El Ayuntamiento se gastó 100.000 reales, el presupuesto de un año, en el agasajo a la Reina, que solo se comprometió en comprarle un manto a la Patrona. De esa forma se escondía la verdadera situación de una ciudad asaeteada por la miseria, con 30.000 almas y más de 10.000 analfabetos y epidemias que diezmaban a la población, a pesar de los gallardetes, iluminarias, de escudos y banderolas, de los vítores y regocijos, que duraron lo que tardó Isabel II en desaparecer por la bocana.

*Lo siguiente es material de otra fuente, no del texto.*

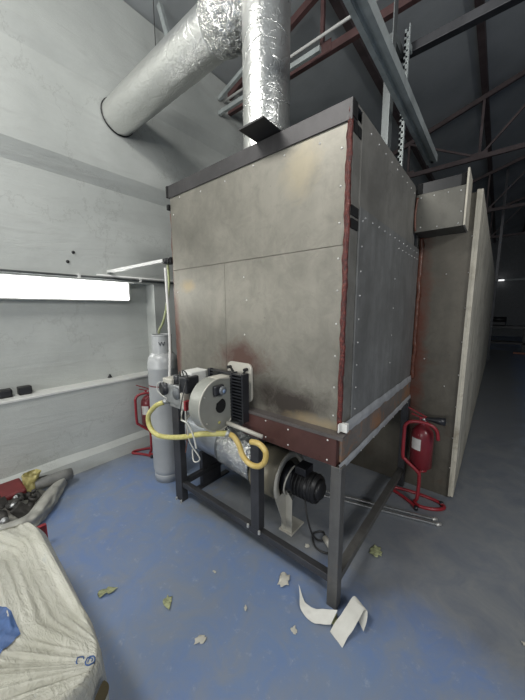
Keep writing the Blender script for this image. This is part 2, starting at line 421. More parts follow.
# hanging channel with perforated hangers
t = thing('galvanised_channel', 'long galvanised steel channel hanging overhead, slanting across above the oven corner', 'channel', (-.05,-.9,2.8))
chy0, chy1 = -.9, 1.93
xl, xr = -.105, -.022
pr_ = [(xl,2.80),(xl,2.865),(xl+.006,2.865),(xl+.006,2.806),(xl+.03,2.806),(xl+.034,2.83),(xr-.034,2.83),(xr-.03,2.806),(xr-.006,2.806),(xr-.006,2.865),(xr,2.865),(xr,2.80),(xr-.026,2.80),(xr-.032,2.824),(xl+.032,2.824),(xl+.026,2.80)]
obj('channel_web', MB().prism([(x,chy0,z) for x, z in pr_], V((0,chy1-chy0,0))), M['galv'], t)
obj('channel_lip', MB().box(xl+.006,xl+.022,chy0,chy1,2.862,2.865).box(xr-.022,xr-.006,chy0,chy1,2.862,2.865), M['galv'], t)
tag(obj('steel_upright', MB().box(-.235,-.175,1.04,1.075,2.345,3.30).box(-.18,-.174,1.0,1.075,2.345,4.0).box(-.235,-.175,1.06,1.24,3.30,3.36), M['galvdark'], loc=(-.2,1.05,2.345)),
    'grey steel upright standing on the oven roof behind the hanging channel', 'upright')
t = thing('perforated_hanger', 'pale perforated angle strip hanging right of the grey upright', 'hanger', (-.13,1.2,2.42))
def perf():
    m = MB(); x0 = -.150; 
    y = 1.17
    # strip built as rails and rungs so the holes are open
    m.box(x0, x0+.013, y, y+.003, 2.45, 3.42).box(x0+.027, x0+.040, y, y+.003, 2.45, 3.42)
    for k in range(24): m.box(x0, x0+.040, y, y+.003, 2.45+k*.04, 2.45+k*.04+.026)
    m.box(x0+.037, x0+.040, y-.03, y+.003, 2.45, 3.42)
    return m
obj('strip', perf(), M['galv'], t)
obj('top_tie', MB().box(-.150,-.114,1.173,1.25,3.30,3.34), M['galv'], t)
obj('foot_plate', MB().box(-.172,-.09,1.02,1.166,2.435,2.45).box(-.22,-.09,1.15,1.166,2.38,2.435).box(-.172,-.155,1.04,1.06,2.345,2.436), M['galv'], t)
for k in range(2): obj('bolt', MB().cyl((-.155+.045*k,1.1,2.45),(-.155+.045*k,1.1,2.465),.012,seg=6), M['bolt'], t)

# ------------------------------------------------------------ oven chamber
W, D, ZT = 1.314, 1.30, 2.344
oven = thing('steel_oven', 'large square sheet steel oven chamber raised on a dark steel leg frame', 'oven', (-.657,.6,0))
ZP = 2.265; ZB = .915; SE = 1.775
def panel(name, mat, x0,x1,y0,y1,z0,z1, bev=.0015, label=None): return obj(name, MB().box(x0,x1,y0,y1,z0,z1,bev), mat, oven, label)
panel('front_panel', M['front'], -W, -.015, 0, .012, SE+.001, ZP)
panel('front_panel', M['front'], -W, -.78, 0.0, .012, ZB, SE-.001)
panel('front_panel', M['front'], -.778, -.015, 0.0, .012, ZB, SE-.001)
panel('top_trim', M['trim'], -W-.01, .0, -.008, .05, ZP-.002, ZT)
panel('top_trim', M['side'], -.012, .0, .05, 1.16, ZT-.012, ZT)
panel('roof_panel', M['galvdark'], -W, -.012, .05, 1.16, ZT-.012, ZT-.002)
panel('left_panel', M['side'], -W-.012, -W+.0, .08, D, ZB, ZP+.04)
panel('rear_panel', M['side'], -W, -.0, D-.012, D, ZB, ZT-.014)
panel('inner_floor', M['frame'], -W+.02, -.03, .02, D-.02, .765, .80)
# corner columns: grey recessed tube face between red seam and right hand panel
panel('corner_post', M['side'], -.045, -.001, .012, .10, ZB, ZP+.02)
panel('corner_post', M['trim'], -W-.025, -W+.03, .014, .075, ZB-.12, ZP-.03)
# side panels
panel('side_panel', M['side'], -.003, .004, .094, 1.153, 1.93, ZT-.014)
panel('side_panel', M['side2'], .0, .009, .094, 1.325, .955, 1.95)
# light dented strips and rusty skirt on the right
def strip(y0, y1, za, zb, h, x=.012):
    def fn(u, v):
        y = y0+u*(y1-y0); z = za+(zb-za)*u + v*h
        return V((x+.005*math.sin(v*PI)+.004*noise.noise(V((u*14, v*3, 1))), y, z+.004*noise.noise(V((u*10, 3, v)))))
    return MB().grid(60, 7, fn)
obj('edge_strip', strip(.0, 1.325, .905, .895, .062), M['bar'], oven, 'pale dented strip')
panel('skirt_panel', M['skirt'], .0, .012, -.02, 1.325, .775, .915)
obj('edge_strip', strip(-.055, 1.325, .735, .745, .045, .016), M['bar'], oven, 'pale dented strip')
# red sealant seams
def seam(x, y, z0, z1, r=.013, seed=0):
    m = MB(); n = int((z1-z0)/.012)
    t = bmesh.new(); rings = []
    for i in range(n+1):
        z = z0+(z1-z0)*i/n; ring = []
        for k in range(8):
            a = 2*PI*k/8; rr = r*(1+.45*noise.noise(V((z*26+seed, k*.8, seed))))
            ring.append(t.verts.new((x+rr*math.cos(a)+.006*noise.noise(V((z*9,seed,0))), y+rr*.6*math.sin(a), z)))
        rings.append(ring)
    for A, B in zip(rings, rings[1:]):
        for k in range(8): t.faces.new((A[k],A[(k+1)%8],B[(k+1)%8],B[k]))
    t.faces.new(rings[0][::-1]); t.faces.new(rings[-1])
    return m._add(t, None, True)
obj('seam', seam(-.012, .0, ZB, ZT-.03), M['seal'], oven, 'lumpy dark red sealant seam')
obj('seam', seam(-W-.002, .006, ZB, ZP-.1, .009, 5), M['sealbrown'], oven, 'thin brown sealant seam on the left edge')
obj('seam', seam(.022, 1.315, .93, 2.03, .016, 9), M['sealbrown'], oven, 'brown sealant seam where oven meets tunnel')
# black open tube ends
for (x0,x1,y0,y1,z0,z1) in [(-.004,.003,-.004,.040,2.275,2.34),(-.004,.003,.012,.048,2.222,2.264),(-.004,.003,.054,.09,2.222,2.264),
                            (-.004,.003,.012,.09,1.898,1.940),(-.004,.003,.012,.09,1.845,1.887)]:
    obj('tube_end', MB().box(x0,x1,y0,y1,z0,z1,.001), M['blackhole'], oven, 'open black tube end')
for (z0,z1) in [(2.27,2.345),(2.19,2.225),(1.83,1.87)]:
    obj('tube_end', MB().box(-W-.03,-W-.008,-.012,.03,z0,z1,.002), M['blackhole'], oven, 'black tube end on the left edge')
# plate tab on the top front edge
obj('flange_plate', MB().box(-.515,-.365,-.135,.03,2.348,2.356), M['black'], oven, 'black plate jutting over the front edge')
# beam below the front panel
obj('ledge_plate', MB().box(-.585,.030,-.056,.0,.912,.918).box(-.585,.03,-.056,-.052,.90,.912), M['ledge'], oven, 'scuffed ledge above the brown beam')
obj('front_beam', MB().box(-.60,.0,-.052,-.004,.764,.911,.002), M['brown'], oven, 'red-brown primed beam with bolts')
obj('front_beam', MB().box(-W+.02,-.60,-.012,.04,.79,.915,.002), M['frame'], oven)
obj('corner_bracket', MB().box(-.002,.03,-.01,.012,.925,.965).box(-.006,.0,-.03,.0,.925,.965), M['white'], oven, 'small white angle bracket')
# legs and rails
LEGS = [(-.025,.029,-.052,.002),(-W-.032,-W+.054,-.052,.002),(-.025,.029,1.24,1.294),(-W,-W+.054,1.24,1.294)]
for i, (x0,x1,y0,y1) in enumerate(LEGS):
    obj('leg', MB().box(x0,x1,y0,y1,.0,.91 if i == 1 else .764,.003), M['leglight'] if i == 0 else M['frame'], oven)
obj('leg', MB().box(-.54,-.475,-.052,.002,.165,.764,.003), M['frame'], oven, 'middle leg standing on the front rail')
for i, x in enumerate((-W-.01, -W+.05, -.555, -.465)):
    z = .0 if i < 2 else .165
    obj('foot_bolt', MB().cyl((x,-.062,z),(x,-.062,z+.02),.008,seg=6), M['bolt'], oven)
obj('rail', MB().box(-W+.054,-.025,-.045,-.005,.125,.165,.002), M['frame'], oven)
obj('rail', MB().box(-.02,.025,.0,1.25,.125,.165,.002), M['leglight'], oven)
obj('rail', MB().box(-W+.01,-W+.05,.0,1.25,.125,.165,.002), M['frame'], oven)
# rivets: one mesh, many children
rv = MB().lathe([(.005,0),(.0045,.002),(.0025,.0035),(0,.004)], seg=8).mesh('rivet'); rv.materials.append(M['bolt'])
def rivet(x, y, z, n, parent):
    o = bpy.data.objects.new('rivet', rv); C.objects.link(o); o.parent = parent
    o.location = V((x,y,z))-V(root_of(parent).location); o.rotation_euler = V(n).to_track_quat('Z','Y').to_euler()
for z in [.99,1.13,1.28,1.43,1.58,1.72,1.87,2.02,2.17]: rivet(-.045,0,z,(0,-1,0),oven)
for x in [-1.2,-.98,-.76,-.54,-.34,-.15]: rivet(x,0,2.235+.012*math.sin(x*9),(0,-1,0),oven)
for x, z in [(-1.28,2.15),(-.62,1.68),(-.60,1.55),(-.62,1.35),(-1.27,1.62)]: rivet(x,0,z,(0,-1,0),oven)
for i in range(9): rivet(.009,.13,1.0+i*.112,(1,0,0),oven)
for i in range(12): rivet(.009,.16+i*.098,1.915,(1,0,0),oven)
for i in range(7): rivet(.009,.75+i*.085,1.87,(1,0,0),oven)
for i in range(9): rivet(.004,.2+i*.11,2.29-.0*i,(1,0,0),oven)
for z in [1.15,1.33,1.5,1.68]: rivet(.009,.70,z,(1,0,0),oven)
for x, z in [(-.56,.88),(-.42,.885),(-.27,.875),(-.045,.885),(-.57,.80),(-.42,.79),(-.27,.79),(-.045,.785)]: rivet(x,-.052,z,(0,-1,0),oven)
for i in range(6): rivet(.026,.2+i*.2,.755,(1,0,0),oven)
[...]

No volvió más esa reina caradura, a quien un alhameño insigne le sacaba los colores desde su escaño por los costosos dispendios de la Corte. El siguiente Borbón en subir por la escalinata real fue su hijo Alfonso XII, cuya paternidad se atribuye a un teniente alicantino.
Solo tenía 19 años el denominado como El Pacificador cuando en 1877, en los inicios de la Restauración, llegó a Almería a bordo de la fragata Victoria, siendo recibido con una salva de cohetes, por el gobernador Onofre Amat y el alcalde Juan de Oña Quesada. Un arco romano en su honor, diseñado por Trinidad Cuartara, lo recibió antes de alojarse en la Diputación y salir a saludar desde los balcones adornados con pabellón azul prusiano, siendo colosalmente aclamado por los aldeanos que habían llegado de todos los pueblos de la provincia, descalzos y hambrientos, creyendo que iban a arrojar duros de plata. Visitó los talleres de la fábrica de esparto del inglés Mr. Hall y presidió una cena de 36 cubiertos que levantó ampollas durante mucho tiempo en la ciudad por la selección de comensales. Se quemaron fuegos artificiales en su honor y antes de que dieran las diez de la noche marchó con todo su séquito rumbo a la Málaga de los Heredia y el Marqués de Larios.
Volvió Almería a sentirse henchida de satisfacción de dar alojamiento al Rey durante unas horas y volvió a dejarse las pestañas y a hipotecar su hacienda por presumir de magnolias y mulos enjaezados. Costó la estancia del rey, que pronto se quedaría viudo, 13.000 pesetas de la época. Su hijo Alfonso XIII, más animoso, apareció dos veces por Almería: la primera, en la primavera de 1904, haciendo prácticamente lo mismo que sus antecesores: tour por la Catedral, la Escuela de Artes e Industrias, la Cruz Roja, la Barrilería de Juan Terriza y la inauguración del Cable Inglés. Este Alfonso sacó más la vena castiza que sus antecesores y pidió también ir a los toros, a ver mujeres y mantones de manila; la segunda, en 1922, a condecorar al Regimiento de la Corona por su intervención en la Guerra de Marruecos.
Tras 40 años de Caudillaje, volvió Almería a borbonear con don Juan Carlos y Doña Sofía, que habían conocido Almería como príncipes y en 1989 volvían como Reyes, dándose un épico baño de multitudes. Volvieron en 1991 a inaugurar el Puerto de Carboneras y también a los Juegos Mediterráneos. Hasta ahora, que su hijo y nuera- reyes desde 2014- de momento han preferido venir juntos de escapada rural, a perderse por Mojácar y Aguamarga, además de alguna visita oficial que han girado los cónyuges de manera individual.